Rather than help micro and small enterprises grow, the government machinery harasses them into oblivion. To succeed, an entrepreneur also needs multidisciplinary talents and skills to handle India’s political economy and bureaucrats of all shades. It means that entrepreneurial skills have to be applied to the task of acquiring political power first, in some form, so that this can be leveraged to venture into business. Only then might an entrepreneur stand a chance of succeeding.
On balance, India’s governments—Union and state—over the seven decades since independence have hurt rather than helped India. Countries do not progress when the bedrocks of governance are deep distrust of and disdain for the public, reflecting a large deficit of public spirit. With such weak values and trust ecosystems, it’s probably better for sincere politicians and bureaucrats to trust markets and deregulate than over-regulate. A vast regulatory state only serves to stymie Indians’ dynamism and help field-level government functionaries prosper in their extractive ventures.

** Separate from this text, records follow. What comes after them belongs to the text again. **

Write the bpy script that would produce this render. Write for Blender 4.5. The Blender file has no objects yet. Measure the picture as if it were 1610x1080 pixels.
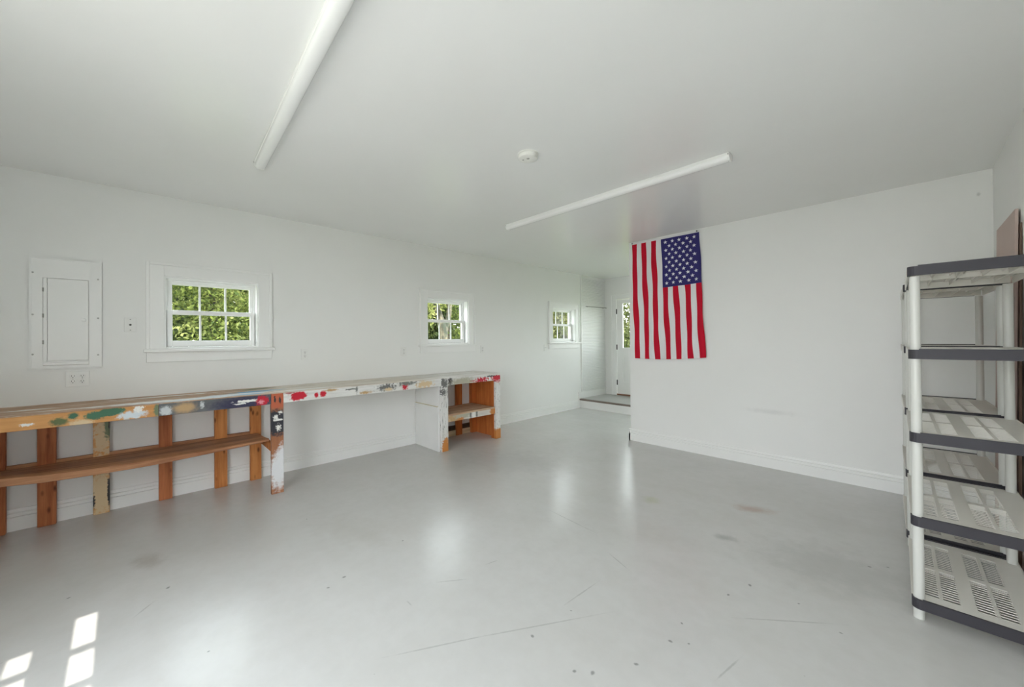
import bpy, math, random
import numpy as np
from mathutils import Vector, Matrix

random.seed(7)
rng = np.random.default_rng(11)
SC = bpy.context.scene
COL = SC.collection

# ------------------------------------------------------------------ sizes
XL, XR = -4.268, 0.448          # left wall, right wall
YF = 4.429                      # wall that carries the flag
YE = 6.750                      # end wall of the alcove (door)
YB = -1.0                       # wall behind the camera (its garage opening is added for daylight)
HC = 2.4956                     # ceiling
XA = -2.435                     # corner of the flag wall
XB = -3.70                      # front of the bench


def lin(r, g, b):
    def f(c):
        c /= 255.0
        return c / 12.92 if c <= 0.04045 else ((c + 0.055) / 1.055) ** 2.4
    return (f(r), f(g), f(b), 1.0)


# ------------------------------------------------------------------ node helpers
class NT:
    def __init__(self, nt):
        self.nt = nt

    def node(self, t, **kw):
        n = self.nt.nodes.new(t)
        for k, v in kw.items():
            setattr(n, k, v)
        return n

    def link(self, a, b):
        self.nt.links.new(a, b)

    def put(self, sock, v):
        if isinstance(v, bpy.types.NodeSocket):
            self.link(v, sock)
        else:
            sock.default_value = v

    def math(self, op, a, b=None, clamp=False):
        n = self.node('ShaderNodeMath', operation=op, use_clamp=clamp)
        self.put(n.inputs[0], a)
        if b is not None:
            self.put(n.inputs[1], b)
        return n.outputs[0]

    def mix(self, fac, a, b, mode='MIX'):
        n = self.node('ShaderNodeMix', data_type='RGBA', blend_type=mode)
        self.put(n.inputs[0], fac)
        self.put(n.inputs[6], a)
        self.put(n.inputs[7], b)
        return n.outputs[2]

    def noise(self, vec, scale, detail=3.0, rough=0.55):
        n = self.node('ShaderNodeTexNoise')
        if vec is not None:
            self.link(vec, n.inputs['Vector'])
        n.inputs['Scale'].default_value = scale
        n.inputs['Detail'].default_value = detail
        n.inputs['Roughness'].default_value = rough
        return n.outputs['Fac']

    def mapr(self, v, a, b, c=0.0, d=1.0):
        n = self.node('ShaderNodeMapRange')
        n.clamp = True
        self.put(n.inputs[0], v)
        for i, x in enumerate((a, b, c, d)):
            n.inputs[i + 1].default_value = x
        return n.outputs[0]

    def scale(self, vec, s):
        n = self.node('ShaderNodeMapping')
        self.link(vec, n.inputs[0])
        n.inputs['Scale'].default_value = s
        return n.outputs[0]

    def pos(self):
        return self.node('ShaderNodeNewGeometry').outputs['Position']

    def obj(self):
        return self.node('ShaderNodeTexCoord').outputs['Object']


def new_mat(name):
    m = bpy.data.materials.new(name)
    m.use_nodes = True
    t = NT(m.node_tree)
    b = m.node_tree.nodes['Principled BSDF']
    return m, t, b


def plain(name, c, rough=0.5, spec=0.5, metal=0.0, bump=0.0, bscale=60.0, vary=0.0):
    m, t, b = new_mat(name)
    b.inputs['Base Color'].default_value = c
    b.inputs['Roughness'].default_value = rough
    b.inputs['Specular IOR Level'].default_value = spec
    b.inputs['Metallic'].default_value = metal
    if vary:
        n = t.noise(t.obj(), 4.0, 4)
        dark = (c[0] * (1 - vary), c[1] * (1 - vary), c[2] * (1 - vary), 1)
        t.link(t.mix(t.mapr(n, 0.35, 0.7), c, dark), b.inputs['Base Color'])
    if bump:
        n = t.noise(t.obj(), bscale, 3)
        bp = t.node('ShaderNodeBump')
        bp.inputs['Strength'].default_value = bump
        bp.inputs['Distance'].default_value = 0.002
        t.link(n, bp.inputs['Height'])
        t.link(bp.outputs[0], b.inputs['Normal'])
    return m


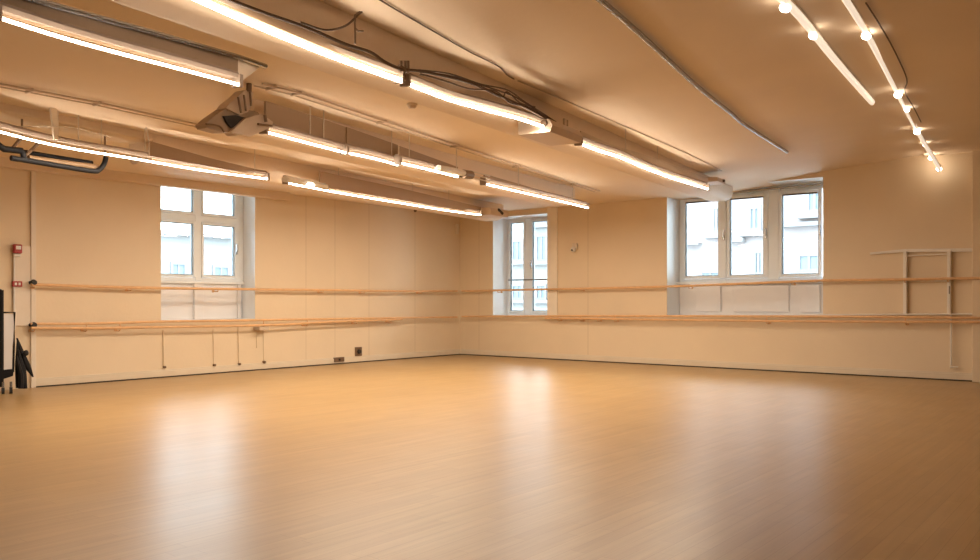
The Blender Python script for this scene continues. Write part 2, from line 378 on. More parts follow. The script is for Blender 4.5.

How to bring in policies and regulations that can help grow the pie and restrict the state machinery’s plunder? Digitization end-to-end, reduction in human interface, decriminalization of harsh laws, self-regulation and accreditation, among other initiatives, can help. But, entrenched attitudes take time to change. The journey is long. It has to begin now. Every well-meaning senior bureaucrat must pledge to dedicate the final five years of his or her career to removing the encroachments and intrusions that their respective ministries or departments make into people’s lives and enterprises.
In Australia, the Indian cricket team demonstrated what is possible with a combination of good skills, great character and a positive attitude. It is time for the Indian bureaucracy to trust that the rest of India too possesses these attributes, give Indians the stage, and then step out of the way. The next three-and-a-half years should be dedicated to that.
These are the author’s personal views.
V. Anantha Nageswaran is a member of the Economic Advisory Council to the Prime Minister.